Free recovery is in place to quickly move broken down vehicles or others involved in road traffic collisions away from the motorway, but Dave Cooke, National Highways’ project manager, says drivers could be doing a lot more to help themselves.

“The driver we spotted stopping to adjust his door mirror in lane three of our roadworks is an extreme example of someone needlessly putting themselves at risk but all drivers should exercise extra awareness and caution driving through motorway roadworks."

Mr Cooke said that while the free recovery teams were quick to respond to incidents,  avoidable issues such as tyre failures and running out of fuel caused delays and disruption to other motorway users.

The advice also comes after a major update of the Highway Code was published, with the latest online version including updated guidance on driving while tired, unroadworthy vehicles, safe towing, tailgating and driving in roadworks.  

Roadworks for the M6 smart motorway upgrade which runs between Warrington and Wigan were extended to cover the whole ten miles in October. They have recently been adjusted north of junction 23 at Haydock after work was completed on a new concrete central reservation barrier along this section of the motorway.  

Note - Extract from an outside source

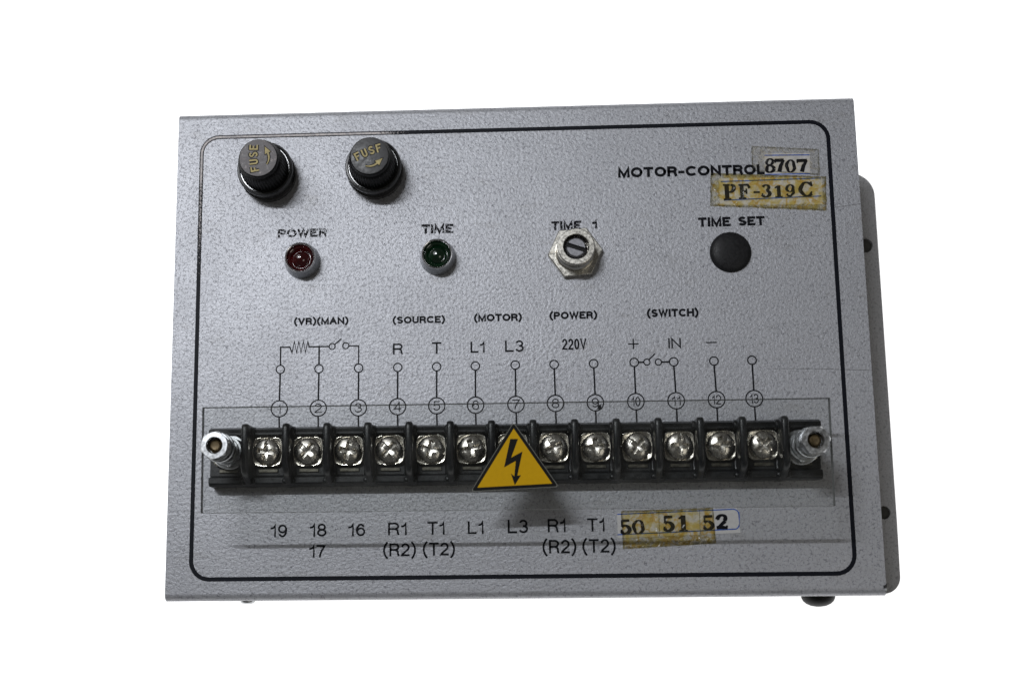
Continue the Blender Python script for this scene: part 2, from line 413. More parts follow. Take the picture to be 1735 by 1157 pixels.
# ------------------------------------------------------------------ lettering: grotesque drawn as strokes (unit cap height)
def G():
    g = {}
    def L(*p): return list(p)
    g['A'] = (.78, [L((0, 0), (.5, 1), (1, 0)), L((.19, .35), (.81, .35))])
    g['C'] = (.80, [arc(.56, .5, .56, .5, 40, 320, 22)])
    g['E'] = (.62, [L((1, 1), (0, 1), (0, 0), (1, 0)), L((0, .53), (.93, .53))])
    g['F'] = (.58, [L((1, 1), (0, 1), (0, 0)), L((0, .52), (.9, .52))])
    g['H'] = (.74, [L((0, 0), (0, 1)), L((1, 0), (1, 1)), L((0, .52), (1, .52))])
    g['I'] = (.0, [L((.5, 0), (.5, 1))])
    g['L'] = (.55, [L((0, 1), (0, 0), (1, 0))])
    g['M'] = (.86, [L((0, 0), (0, 1), (.5, 0), (1, 1), (1, 0))])
    g['N'] = (.72, [L((0, 0), (0, 1), (1, 0), (1, 1))])
    g['O'] = (.86, [arc(.5, .5, .5, .5, 0, 360, 32)])
    g['P'] = (.64, [L((0, 0), (0, 1), (.62, 1))+arc(.62, .735, .38, .265, 80, -90, 10)+[(0, .47)]])
    g['R'] = (.68, [L((0, 0), (0, 1), (.6, 1))+arc(.6, .745, .38, .255, 80, -90, 10)+[(0, .49)], [(.58, .49)]+arc(.62, .27, .3, .2, 88, 10, 6)+[(.94, .12), (1, 0)]])
    g['S'] = (.66, [arc(.5, .745, .47, .255, 25, 200, 12)[:-1]+[(.10, .64), (.3, .55), (.7, .455), (.93, .36)]+arc(.5, .26, .5, .26, 5, -160, 12)])
    g['T'] = (.68, [L((0, 1), (1, 1)), L((.5, 1), (.5, 0))])
    g['U'] = (.68, [[(0, 1), (0, .32)]+arc(.5, .32, .5, .32, 190, 350, 12)+[(1, .32), (1, 1)]])
    g['V'] = (.72, [L((0, 1), (.5, 0), (1, 1))])
    g['W'] = (1.08, [L((0, 1), (.26, 0), (.5, 1), (.74, 0), (1, 1))])
    g['0'] = (.54, [arc(.5, .5, .5, .5, 0, 360, 30)])
    g['1'] = (.27, [[(0, .73), (.45, .76), (.8, .86), (1, 1), (1, 0)]])
    g['2'] = (.56, [arc(.5, .70, .48, .30, 175, -20, 14)+[(.82, .48), (.3, .22), (.06, .08), (0, 0), (1, 0)]])
    g['3'] = (.56, [arc(.47, .745, .43, .255, 165, -70, 12)+[(.42, .52)], [(.42, .52)]+arc(.47, .265, .50, .265, 75, -165, 14)])
    g['4'] = (.60, [L((.76, 0), (.76, 1), (0, .25), (1, .25))])
    g['5'] = (.56, [[(.92, 1), (.17, 1), (.06, .46)]+arc(.48, .33, .5, .33, 140, -160, 16)])
    g['6'] = (.56, [arc(.52, .32, .46, .32, 0, 360, 22), [(.93, .80)]+arc(.52, .66, .42, .34, 50, 120, 6)+arc(.52, .45, .50, .45, 140, 200, 6)])
    g['7'] = (.54, [[(0, 1), (1, 1), (.68, .62), (.45, .3), (.36, 0)]])
    g['8'] = (.56, [arc(.5, .755, .42, .245, 0, 360, 20), arc(.5, .265, .5, .265, 0, 360, 22)])
    g['9'] = (.56, [arc(.48, .68, .46, .32, 0, 360, 22), [(.07, .2)]+arc(.48, .34, .42, .34, 230, 300, 6)+arc(.48, .55, .50, .55, -40, 20, 6)])
    g['-'] = (.34, [L((0, .38), (1, .38))])
    g['+'] = (.8, [L((0, .5), (1, .5)), L((.5, 1), (.5, 0))])
    g['('] = (.24, [[(1, 1.12), (.62, 1.0), (.2, .76), (.03, .58), (0, .44), (.03, .30), (.2, .12), (.62, -.12), (1, -.24)]])
    g[')'] = (.24, [[(0, 1.12), (.38, 1.0), (.8, .76), (.97, .58), (1, .44), (.97, .30), (.8, .12), (.38, -.12), (0, -.24)]])
    return g
GL = G()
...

More than 120,000 vehicles use this section of the M6 every day Credit: National Highways

The roll-out of new all lane running smart motorways was paused by the government in January to allow five years’ worth of safety and economic data to be collected. Work on stretches already under construction – such as the M6 – is continuing because these stretches are all more than half completed and leaving traffic management in place throughout the five-year pause would significantly disrupt drivers.